Smith believed in fixing the game. Marx believed in changing the game entirely.
It's like they both agreed the casino was rigged, but Smith wanted better dealers while Marx wanted to burn down the casino and build something completely different.
Why This Matters Today
Here's the thing: we're still fighting the same fights these guys were fighting 150+ years ago. We've got massive wealth inequality, workers feeling disconnected from their jobs, landlords extracting value without creating it, and profit margins getting squeezed across entire industries.
The debates about minimum wage, universal healthcare, housing costs, and corporate power: Smith and Marx were already having these conversations when your great-great-great-grandparents were kids.
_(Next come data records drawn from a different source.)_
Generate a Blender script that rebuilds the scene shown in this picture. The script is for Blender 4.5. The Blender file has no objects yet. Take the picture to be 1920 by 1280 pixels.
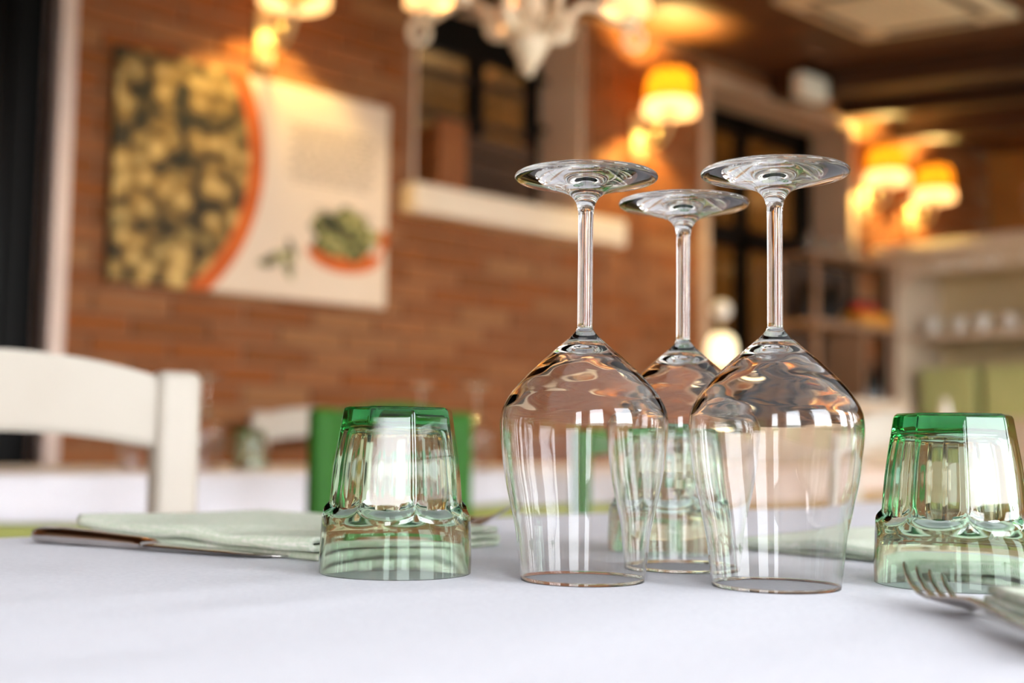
import bpy, bmesh, math, random
from math import sin, cos, pi, radians as R
from mathutils import Vector, Matrix
random.seed(7)
S = bpy.context.scene
COL = S.collection

# ------------------------------------------------------------------ camera, sky, exposure
F_PX, CAM_H, PITCH, YAW = 2300.0, 0.828, R(4.6), R(-42.0)
cam = bpy.data.cameras.new('camera'); cam_o = bpy.data.objects.new('camera', cam); COL.objects.link(cam_o)
ROLL = R(0.8)
cam_o.location = (0, 0, CAM_H); cam_o.rotation_euler = (Matrix.Rotation(YAW, 3, 'Z') @ Matrix.Rotation(R(90) + PITCH, 3, 'X') @ Matrix.Rotation(ROLL, 3, 'Z')).to_euler()
cam.sensor_width = 36; cam.lens = F_PX / 1920 * 36; cam.clip_start = 0.02
cam.dof.use_dof = True; cam.dof.focus_distance = 0.70; cam.dof.aperture_fstop = 3.8
S.camera = cam_o

w = bpy.data.worlds.new('overcast_sky'); S.world = w; w.use_nodes = True
wt = w.node_tree; wt.nodes.clear()
wo = wt.nodes.new('ShaderNodeOutputWorld'); wb = wt.nodes.new('ShaderNodeBackground')
tc = wt.nodes.new('ShaderNodeTexCoord'); sp = wt.nodes.new('ShaderNodeSeparateXYZ'); rm = wt.nodes.new('ShaderNodeValToRGB')
wt.links.new(tc.outputs['Generated'], sp.inputs[0]); wt.links.new(sp.outputs['Z'], rm.inputs[0])
rm.color_ramp.elements[0].color = (1.0, 1.0, 1.0, 1); rm.color_ramp.elements[1].color = (0.72, 0.83, 1.0, 1)
wt.links.new(rm.outputs[0], wb.inputs[0]); wb.inputs[1].default_value = 17.0
wt.links.new(wb.outputs[0], wo.inputs[0])

LAMP_W = 64.0            # watts of one wall lamp bulb
LAMP_COL = (1.0, 0.72, 0.22)
vs = S.view_settings
S.display_settings.display_device = 'sRGB'
vs.view_transform = 'Standard'; vs.look = 'None'; vs.gamma = 1; vs.use_curve_mapping = False
vs.exposure = 0.12
cy = S.cycles
cy.max_bounces = 20; cy.transmission_bounces = 20; cy.glossy_bounces = 8; cy.diffuse_bounces = 4; cy.transparent_max_bounces = 12
cy.sample_clamp_indirect = 6.0

# ------------------------------------------------------------------ helpers
def sr(r, g, b):
    f = lambda c: (c / 255 / 12.92) if c / 255 <= .04045 else ((c / 255 + .055) / 1.055) ** 2.4
    return (f(r), f(g), f(b), 1)

def mat(name, col, rough=.5, metal=0, spec=.5, noise=None, bump=None, emit=None, trans=0, ior=1.5, sub=None):
    """principled; noise=(scale, colour2, stretch xyz), bump=(scale, strength, distance)"""
    m = bpy.data.materials.new(name); m.use_nodes = True; t = m.node_tree; p = t.nodes['Principled BSDF']
    p.inputs['Base Color'].default_value = col; p.inputs['Roughness'].default_value = rough
    p.inputs['Metallic'].default_value = metal; p.inputs['Specular IOR Level'].default_value = spec
    p.inputs['Transmission Weight'].default_value = trans; p.inputs['IOR'].default_value = ior
    c = t.nodes.new('ShaderNodeTexCoord')
    if noise:
        mp = t.nodes.new('ShaderNodeMapping'); mp.inputs['Scale'].default_value = noise[2] if len(noise) > 2 else (1, 1, 1)
        t.links.new(c.outputs['Object'], mp.inputs[0])
        n = t.nodes.new('ShaderNodeTexNoise'); n.inputs['Scale'].default_value = noise[0]; n.inputs['Detail'].default_value = 5
        t.links.new(mp.outputs[0], n.inputs['Vector'])
        r = t.nodes.new('ShaderNodeValToRGB'); r.color_ramp.elements[0].position = .35; r.color_ramp.elements[1].position = .65
        r.color_ramp.elements[0].color = col; r.color_ramp.elements[1].color = noise[1]
        t.links.new(n.outputs[0], r.inputs[0]); t.links.new(r.outputs[0], p.inputs['Base Color'])
    if bump:
        n = t.nodes.new('ShaderNodeTexNoise'); n.inputs['Scale'].default_value = bump[0]; n.inputs['Detail'].default_value = 3
        t.links.new(c.outputs['Object'], n.inputs['Vector'])
        b = t.nodes.new('ShaderNodeBump'); b.inputs['Strength'].default_value = bump[1]; b.inputs['Distance'].default_value = bump[2]
        t.links.new(n.outputs[0], b.inputs['Height']); t.links.new(b.outputs[0], p.inputs['Normal'])
    if emit:
        p.inputs['Emission Color'].default_value = emit[0]; p.inputs['Emission Strength'].default_value = emit[1]
    return m

def woven(name, a, b, scale, rough=.9, bstr=.3, crease=0):
    m = bpy.data.materials.new(name); m.use_nodes = True; t = m.node_tree; p = t.nodes['Principled BSDF']
    p.inputs['Roughness'].default_value = rough; p.inputs['Specular IOR Level'].default_value = .15
    c = t.nodes.new('ShaderNodeTexCoord')
    w1 = t.nodes.new('ShaderNodeTexWave'); w1.bands_direction = 'X'; w1.inputs['Scale'].default_value = scale; w1.inputs['Distortion'].default_value = 1.5; w1.inputs['Detail'].default_value = 1
    w2 = t.nodes.new('ShaderNodeTexWave'); w2.bands_direction = 'Y'; w2.inputs['Scale'].default_value = scale; w2.inputs['Distortion'].default_value = 1.5; w2.inputs['Detail'].default_value = 1
    n = t.nodes.new('ShaderNodeTexNoise'); n.inputs['Scale'].default_value = scale * 1.2; n.inputs['Detail'].default_value = 4
    for q in (w1, w2, n): t.links.new(c.outputs['Object'], q.inputs['Vector'])
    mx = t.nodes.new('ShaderNodeMath'); mx.operation = 'MAXIMUM'
    t.links.new(w1.outputs['Fac'], mx.inputs[0]); t.links.new(w2.outputs['Fac'], mx.inputs[1])
    ad = t.nodes.new('ShaderNodeMath'); ad.operation = 'MULTIPLY'; t.links.new(mx.outputs[0], ad.inputs[0]); t.links.new(n.outputs[0], ad.inputs[1])
    r = t.nodes.new('ShaderNodeValToRGB'); r.color_ramp.elements[0].position = .2; r.color_ramp.elements[1].position = .6
    r.color_ramp.elements[0].color = a; r.color_ramp.elements[1].color = b
    t.links.new(ad.outputs[0], r.inputs[0]); t.links.new(r.outputs[0], p.inputs['Base Color'])
    bp = t.nodes.new('ShaderNodeBump'); bp.inputs['Strength'].default_value = bstr; bp.inputs['Distance'].default_value = .0006
    t.links.new(ad.outputs[0], bp.inputs['Height']); t.links.new(bp.outputs[0], p.inputs['Normal'])
    if crease:                                                     # soft ironing folds
        mp = t.nodes.new('ShaderNodeMapping'); mp.inputs['Rotation'].default_value = (0, 0, .35); mp.inputs['Scale'].default_value = (1.2, 5, 1); t.links.new(c.outputs['Object'], mp.inputs[0])
        n3 = t.nodes.new('ShaderNodeTexNoise'); n3.inputs['Scale'].default_value = 1.8; n3.inputs['Detail'].default_value = 1.5; t.links.new(mp.outputs[0], n3.inputs['Vector'])
        b3 = t.nodes.new('ShaderNodeBump'); b3.inputs['Strength'].default_value = crease; b3.inputs['Distance'].default_value = .01
        t.links.new(n3.outputs[0], b3.inputs['Height']); t.links.new(b3.outputs[0], bp.inputs['Normal'])
    return m

def glass(name, col=(1, 1, 1, 1), absorb=None, rough=0.0):
    m = bpy.data.materials.new(name); m.use_nodes = True; t = m.node_tree; t.nodes.clear()
    o = t.nodes.new('ShaderNodeOutputMaterial'); g = t.nodes.new('ShaderNodeBsdfGlass')
    g.inputs['Color'].default_value = col; g.inputs['IOR'].default_value = 1.5; g.inputs['Roughness'].default_value = rough
    t.links.new(g.outputs[0], o.inputs['Surface'])
    if absorb:
        v = t.nodes.new('ShaderNodeVolumeAbsorption'); v.inputs['Color'].default_value = absorb[0]; v.inputs['Density'].default_value = absorb[1]
        t.links.new(v.outputs[0], o.inputs['Volume'])
    return m

def thin_pane(name, tint, gloss=.12):
    m = bpy.data.materials.new(name); m.use_nodes = True; t = m.node_tree; t.nodes.clear()
    o = t.nodes.new('ShaderNodeOutputMaterial'); a = t.nodes.new('ShaderNodeBsdfTransparent'); b = t.nodes.new('ShaderNodeBsdfGlossy'); x = t.nodes.new('ShaderNodeMixShader')
    a.inputs[0].default_value = tint; b.inputs['Roughness'].default_value = .06; x.inputs[0].default_value = gloss
    t.links.new(a.outputs[0], x.inputs[1]); t.links.new(b.outputs[0], x.inputs[2]); t.links.new(x.outputs[0], o.inputs[0])
    return m

def lampshade(name, col, strength, tr):
    m = bpy.data.materials.new(name); m.use_nodes = True; t = m.node_tree; t.nodes.clear()
    o = t.nodes.new('ShaderNodeOutputMaterial'); d = t.nodes.new('ShaderNodeBsdfDiffuse'); l = t.nodes.new('ShaderNodeBsdfTranslucent')
    e = t.nodes.new('ShaderNodeEmission'); x = t.nodes.new('ShaderNodeMixShader'); s = t.nodes.new('ShaderNodeAddShader')
    d.inputs[0].default_value = tr; l.inputs[0].default_value = tr; x.inputs[0].default_value = .5
    e.inputs[0].default_value = col; e.inputs[1].default_value = strength
    t.links.new(d.outputs[0], x.inputs[1]); t.links.new(l.outputs[0], x.inputs[2])
    t.links.new(x.outputs[0], s.inputs[0]); t.links.new(e.outputs[0], s.inputs[1]); t.links.new(s.outputs[0], o.inputs[0])
    return m

def obj(name, bm, m, parent=None, smooth=False, loc=(0, 0, 0), rz=0, sharp=None):
    me = bpy.data.meshes.new(name); bmesh.ops.recalc_face_normals(bm, faces=bm.faces) if smooth != 'keep' else None
    bm.to_mesh(me); bm.free()
    if smooth:
        me.polygons.foreach_set('use_smooth', [True] * len(me.polygons))
        if sharp: me.set_sharp_from_angle(angle=R(sharp))
    me.materials.append(m)
    o = bpy.data.objects.new(name, me); COL.objects.link(o); o.location = loc; o.rotation_euler.z = rz
    if parent: o.parent = parent
    return o

def box(bm, x0, x1, y0, y1, z0, z1, bev=0, seg=2, M=None):
    vs_ = [bm.verts.new((x, y, z)) for x in (x0, x1) for y in (y0, y1) for z in (z0, z1)]
    fs = [bm.faces.new([vs_[i] for i in q]) for q in ((0, 1, 3, 2), (4, 6, 7, 5), (0, 4, 5, 1), (2, 3, 7, 6), (0, 2, 6, 4), (1, 5, 7, 3))]
    if M is not None:
        for v in vs_: v.co = M @ v.co
    if bev:
        es = list({e for f_ in fs for e in f_.edges})
        bmesh.ops.bevel(bm, geom=es, offset=bev, segments=seg, profile=.5, affect='EDGES', clamp_overlap=True)
    return bm

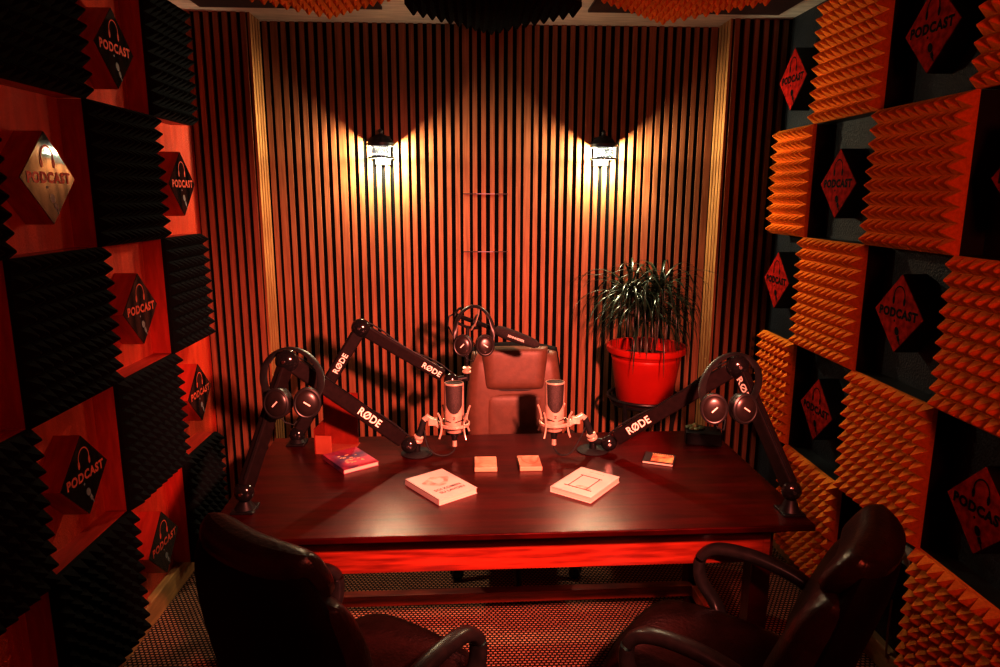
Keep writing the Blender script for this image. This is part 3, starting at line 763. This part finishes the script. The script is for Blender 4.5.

Maybe instead of treating them like religious figures whose every word is gospel, we should treat them like what they were: smart guys trying to figure out how to make the economy work better for regular people.

Smith's insights about competition and market efficiency are still valuable. Marx's insights about worker exploitation and wealth concentration are still relevant. Neither one had all the answers, but they both asked the right questions.
The next time someone tells you capitalism is perfect or socialism is the answer to everything, remind them that even the supposed founders of these ideologies agreed on most of the problems. Maybe we should focus more on the problems they identified and less on picking teams based on 200-year-old solutions.
The economy is still rigged in favor of people who already have money and power. Workers still feel disconnected from their jobs. Housing is still too expensive for the people who actually do the work. And profits are still getting squeezed as markets mature.
Smith and Marx saw all of this coming. They just disagreed on what to do about it.
Be mindful, be watchful and good luck!